Unger and Lehmann have been a couple since high school, but they only started climbing together in 2015, when they summited Kilimanjaro.

Lehmann had much more experience after taking a cross-country trip with friends after graduating from Gallaudet, the world’s only liberal arts university for the Deaf and hard of hearing.

He fell in love with climbing, but was frustrated by the lack of resources available in his native ASL.

He signed up for a course, but the instructor informed him he’d have to hire and pay for an interpreter himself, then get an interpreter to accompany him on every expedition. Instead, he turned to YouTube, but most videos were not subtitled, or the automated captions were not good enough to follow.

Mostly, he said he learned through trial and error, by watching other climbers and copying them. He then taught Unger how to climb.

Normally, the couple use the voice-to-text translation app Big to communicate with guides and other climbers, but the phone signal at high altitudes is dicey at best. Even something as simple as typing is challenging at 25,000 feet – they would have to remove their gloves in order to use the touchscreen, which can be risky in such cold temperatures.

Unger and Lehmann decided to assume no technology would work for them on Everest and set out to learn to communicate as much as possible without it.

Before the climb, they worked with their Sherpas in advance to learn some basic ASL and agree on visual cues and signals that they could all use. By the third week of climbing together, the couple and their sherpas were able to interact easily, without using an app or writing things down on paper.

The extra pre-climb work proved critical.

Near the summit, Lehmann’s mask filled with ice and he began to panic. However, he was able to communicate with his Sherpa, who quickly fixed the mask and got the group back on track.

“There’s a lot of different barriers we had to go through to get to Everest, so when we reached the top we felt like, we overcame the odds,” says Unger. “We were really proud of ourselves.”

At Everest Base Camp, Unger and Lehmann had befriended Hashim, the Malaysian climber. He saw the couple signing and came over to introduce himself.

Though they didn’t have a signed language in common, the trio became friends – communicating via a mix of ASL, International Sign Language, and gestures.

Hashim beat the couple to the peak on May 18, but he hasn’t been seen since. He disappeared the next day while descending from the summit to Camp Four.

The Malaysian and Nepali governments assisted in a search mission, which was ultimately abandoned on June 6.

This year was a dangerous one on the mountain.
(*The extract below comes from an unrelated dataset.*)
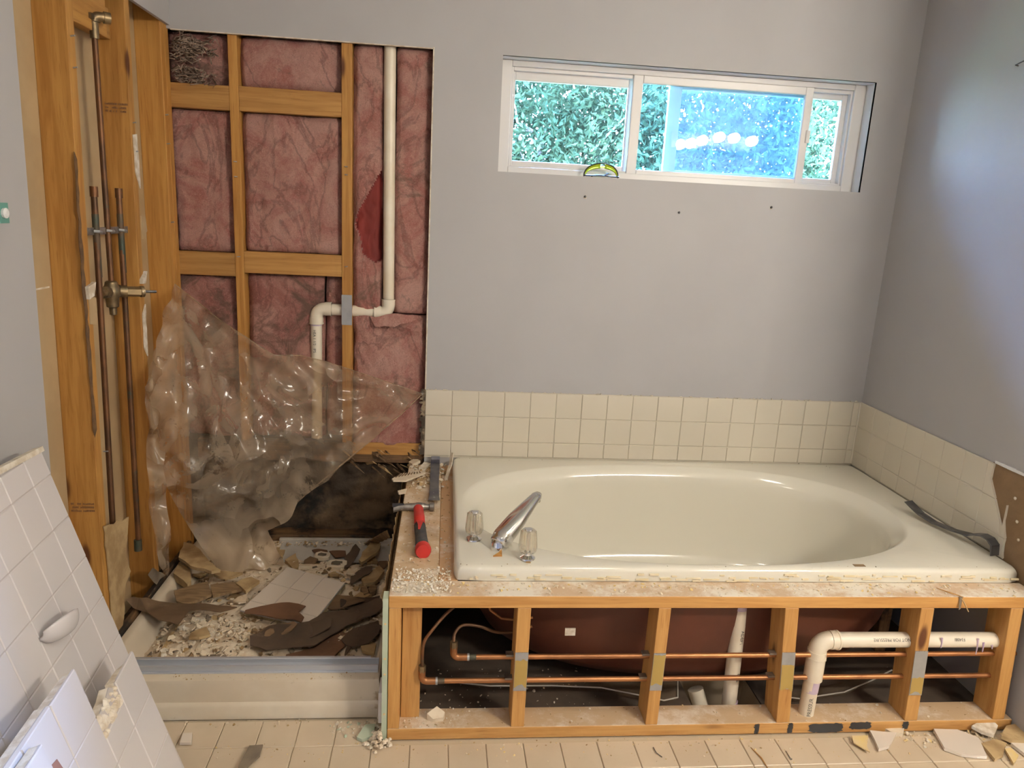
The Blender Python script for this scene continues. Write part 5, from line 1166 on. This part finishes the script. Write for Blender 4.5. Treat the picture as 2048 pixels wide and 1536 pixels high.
for k in range(40):
    i = 2.1+.95*rd.random(); j = 2.72+.40*rd.random(); c = pp(i, j, .098); s_ = rd.uniform(.004, .012); b.lathe([(s_, 0), (s_*.8, .003), (s_*.3, .006)], c, 6, axis=N_)
stuff(b.build('broken_gypsum', M['gypsum'], p2))
MB().add([pp(4.86, 2.30, .1006), pp(4.55, 2.36, .1006), pp(4.50, 2.62, .1006), pp(4.62, 2.62, .1006)], [(0, 1, 2, 3)]).build('rust_mark', pm('rust_mark', (.28, .14, .11), rough=.8), p2, solid=.0006)
p3 = panel('tiled_wallboard', 'front-most white tiled panel, only its top edge inside the frame', [(5.11, 1.72), (7.4, 1.60), (7.4, 7.6), (5.11, 7.6)], [5.11, 6.1, 7.4], [1.70, 2.7, 3.7, 4.7, 5.7, 6.7, 7.6], .128)

# ================================================================== TOOLS
zd = zt+.0015
hm = thing('claw_hammer', (0, -.66, zd), 'claw hammer with red and black grip on the dusty deck', 'hammer')
hz_ = zd+.016; b = MB(); hx = [(-.092, .006, .011, -.010), (-.075, .008, .012, -.004), (-.045, .011, .0125, 0), (-.018, .014, .014, .0), (0, .0155, .016, 0), (.016, .014, .014, 0), (.026, .010, .010, 0), (.034, .010, .010, 0), (.036, .0155, .0155, 0), (.050, .0160, .0160, 0), (.052, .014, .014, 0)]
nk = 14
for x, ry, rz_, dz in hx:
    for k in range(nk): a = 6.283*k/nk; b.v.append(Vector((x, -.498+ry*math.cos(a)+x*.05, hz_+dz+rz_*math.sin(a))))
for j in range(len(hx)-1):
    for k in range(nk): k2 = (k+1) % nk; b.f.append((j*nk+k, j*nk+k2, (j+1)*nk+k2, (j+1)*nk+k)); b.mi.append(0)
b.f.append(tuple(range(nk))[::-1]); b.f.append(tuple((len(hx)-1)*nk+k for k in range(nk))); b.mi += [0, 0]
hd_ = b.build('head', M['steel'], hm, smooth=True, fix=True)
MB().box(-.096, -.055, -.506, -.4985, hz_+.001, hz_+.013).build('claw_slot', M['ink'], hd_)  # black block stands in for the shade inside the claw gap
def grip(name, P, mat):
    b = MB(); nk = 16
    for x, y, z, rx, rz_ in P:
        for k in range(nk): a = 6.283*k/nk; b.v.append(Vector((x+rx*math.cos(a), y, z+rz_*math.sin(a))))
    for j in range(len(P)-1):
        for k in range(nk): k2 = (k+1) % nk; b.f.append((j*nk+k, j*nk+k2, (j+1)*nk+k2, (j+1)*nk+k)); b.mi.append(0)
    b.f.append(tuple(range(nk))[::-1]); b.f.append(tuple((len(P)-1)*nk+k for k in range(nk))); b.mi += [0, 0]
    return b.build(name, mat, hm, smooth='all', fix=True)
grip('handle_sleeve', [(-.006, -.485, hz_, .0145, .012), (-.004, -.515, hz_, .0175, .0140), (.002, -.58, hz_, .0185, .0145), (.008, -.68, hz_, .0178, .0142)], M['red_rubber'])
gr = grip('grip', [(.0065, -.655, hz_, .0192, .0150), (.010, -.70, hz_, .0195, .0150), (.014, -.74, hz_, .0190, .0148), (.018, -.79, hz_+.001, .0205, .0156), (.023, -.835, hz_+.002, .0240, .0170)], M['black_rubber'])
MB().add([(-.006, -.650, hz_+.0152), (.019, -.650, hz_+.0152), (.014, -.685, hz_+.0160), (.009, -.720, hz_+.0160), (.003, -.720, hz_+.0160), (.001, -.68, hz_+.0158)], [(0, 5, 4, 3, 2, 1)]).build('red_tongue', M['red_rubber'], gr, solid=.0012)
MB().tube([(.0222, -.828, hz_+.002), (.0235, -.845, hz_+.003), (.0245, -.858, hz_+.004)], [.0240, .0258, .0220], 20).build('butt_cap', M['red_rubber'], hm, smooth=True)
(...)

Nepal was widely criticized for issuing its highest number of climbing permits ever, amid concerns about potential overcrowding. Twelve climbers are confirmed to have died in the 2023 season, with another five – including Hawari – missing.

It is likely that Unger and Lehmann were the last two Deaf people Hashim saw before he died.

“Of course we know that mountain climbing comes with risks,” says Unger. “But it happened to our friend, and our Deaf community, and it’s not easy for us.”

Signs of the future

The couple now aims to be the first Deaf climbers to complete the Seven Summits – the highest mountains on each continent. Only 460 known individuals have achieved the feat.

Their successful Everest ascent puts them more than halfway to their goal – in addition to Kilimanjaro, they’ve also summitted Aconagua and Denali, the highest peaks in South and North America respectively.

“With the right attitude and the right adjustments, (the outdoors) is available for Deaf and hard of hearing people,” says Lehmann. “It’s available for people with disabilities.”

He then talks about what he hopes that Deaf and hard of hearing kids will think when they see that two Deaf adults have conquered the world’s tallest mountain.

In ASL, a way to show emphasis on a word is by repeating a sign several times, growing larger or more urgent.

When talking about his aim to inspire Deaf and hard of hearing youth, Lehmann repeatedly uses the sign for “dream,” which looks like an inflated balloon, but he inflates the balloon until it’s bigger and bigger and bigger, nearly covering his whole body.

It’s hard to translate this concept into English.

But, as Lehmann and Unger’s mountain climbing experiences show, ambition makes sense in every language.